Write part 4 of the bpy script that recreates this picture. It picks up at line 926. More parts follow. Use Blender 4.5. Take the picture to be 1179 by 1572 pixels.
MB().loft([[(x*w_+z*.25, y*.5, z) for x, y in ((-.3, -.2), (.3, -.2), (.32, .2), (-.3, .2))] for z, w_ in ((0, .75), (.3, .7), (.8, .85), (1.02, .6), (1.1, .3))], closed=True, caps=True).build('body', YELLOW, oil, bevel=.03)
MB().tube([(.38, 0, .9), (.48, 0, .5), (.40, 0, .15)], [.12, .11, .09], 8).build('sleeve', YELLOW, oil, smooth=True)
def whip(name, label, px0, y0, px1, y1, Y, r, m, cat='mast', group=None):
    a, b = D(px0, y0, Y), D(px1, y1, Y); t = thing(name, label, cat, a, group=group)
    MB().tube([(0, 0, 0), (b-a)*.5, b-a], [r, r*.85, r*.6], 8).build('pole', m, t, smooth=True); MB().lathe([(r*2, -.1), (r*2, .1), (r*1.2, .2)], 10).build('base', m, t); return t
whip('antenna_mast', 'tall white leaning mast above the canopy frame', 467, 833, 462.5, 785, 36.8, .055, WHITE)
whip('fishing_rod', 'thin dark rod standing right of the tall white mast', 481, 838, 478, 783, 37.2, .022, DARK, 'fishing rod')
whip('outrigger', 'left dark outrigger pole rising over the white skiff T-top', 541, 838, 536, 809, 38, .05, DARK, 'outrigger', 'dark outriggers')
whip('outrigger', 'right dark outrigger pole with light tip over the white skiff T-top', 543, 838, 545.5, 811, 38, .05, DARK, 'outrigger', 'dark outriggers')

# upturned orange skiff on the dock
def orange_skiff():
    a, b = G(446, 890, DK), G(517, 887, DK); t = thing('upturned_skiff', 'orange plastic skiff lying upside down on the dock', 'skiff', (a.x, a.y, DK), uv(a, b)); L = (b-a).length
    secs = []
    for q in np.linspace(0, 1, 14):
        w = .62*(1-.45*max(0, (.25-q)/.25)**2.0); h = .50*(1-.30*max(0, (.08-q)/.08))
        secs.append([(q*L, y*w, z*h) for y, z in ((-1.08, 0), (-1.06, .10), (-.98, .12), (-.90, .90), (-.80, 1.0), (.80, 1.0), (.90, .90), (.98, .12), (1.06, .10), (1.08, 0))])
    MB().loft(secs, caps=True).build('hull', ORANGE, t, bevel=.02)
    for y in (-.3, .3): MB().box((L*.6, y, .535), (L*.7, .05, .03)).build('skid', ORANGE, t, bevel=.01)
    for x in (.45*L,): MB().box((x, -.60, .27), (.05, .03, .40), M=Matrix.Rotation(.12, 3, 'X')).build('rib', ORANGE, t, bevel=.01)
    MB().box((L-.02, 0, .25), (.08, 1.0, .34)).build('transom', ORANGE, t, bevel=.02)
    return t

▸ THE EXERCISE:
Copy all data exactly, start to finish.

▸ TASK RESPONSE:
Write part 4 of the bpy script that recreates this picture. It picks up at line 926. More parts follow. Use Blender 4.5. Take the picture to be 1179 by 1572 pixels.
MB().loft([[(x*w_+z*.25, y*.5, z) for x, y in ((-.3, -.2), (.3, -.2), (.32, .2), (-.3, .2))] for z, w_ in ((0, .75), (.3, .7), (.8, .85), (1.02, .6), (1.1, .3))], closed=True, caps=True).build('body', YELLOW, oil, bevel=.03)
MB().tube([(.38, 0, .9), (.48, 0, .5), (.40, 0, .15)], [.12, .11, .09], 8).build('sleeve', YELLOW, oil, smooth=True)
def whip(name, label, px0, y0, px1, y1, Y, r, m, cat='mast', group=None):
    a, b = D(px0, y0, Y), D(px1, y1, Y); t = thing(name, label, cat, a, group=group)
    MB().tube([(0, 0, 0), (b-a)*.5, b-a], [r, r*.85, r*.6], 8).build('pole', m, t, smooth=True); MB().lathe([(r*2, -.1), (r*2, .1), (r*1.2, .2)], 10).build('base', m, t); return t
whip('antenna_mast', 'tall white leaning mast above the canopy frame', 467, 833, 462.5, 785, 36.8, .055, WHITE)
whip('fishing_rod', 'thin dark rod standing right of the tall white mast', 481, 838, 478, 783, 37.2, .022, DARK, 'fishing rod')
whip('outrigger', 'left dark outrigger pole rising over the white skiff T-top', 541, 838, 536, 809, 38, .05, DARK, 'outrigger', 'dark outriggers')
whip('outrigger', 'right dark outrigger pole with light tip over the white skiff T-top', 543, 838, 545.5, 811, 38, .05, DARK, 'outrigger', 'dark outriggers')

# upturned orange skiff on the dock
def orange_skiff():
    a, b = G(446, 890, DK), G(517, 887, DK); t = thing('upturned_skiff', 'orange plastic skiff lying upside down on the dock', 'skiff', (a.x, a.y, DK), uv(a, b)); L = (b-a).length
    secs = []
    for q in np.linspace(0, 1, 14):
        w = .62*(1-.45*max(0, (.25-q)/.25)**2.0); h = .50*(1-.30*max(0, (.08-q)/.08))
        secs.append([(q*L, y*w, z*h) for y, z in ((-1.08, 0), (-1.06, .10), (-.98, .12), (-.90, .90), (-.80, 1.0), (.80, 1.0), (.90, .90), (.98, .12), (1.06, .10), (1.08, 0))])
    MB().loft(secs, caps=True).build('hull', ORANGE, t, bevel=.02)
    for y in (-.3, .3): MB().box((L*.6, y, .535), (L*.7, .05, .03)).build('skid', ORANGE, t, bevel=.01)
    for x in (.45*L,): MB().box((x, -.60, .27), (.05, .03, .40), M=Matrix.Rotation(.12, 3, 'X')).build('rib', ORANGE, t, bevel=.01)
    MB().box((L-.02, 0, .25), (.08, 1.0, .34)).build('transom', ORANGE, t, bevel=.02)
    return t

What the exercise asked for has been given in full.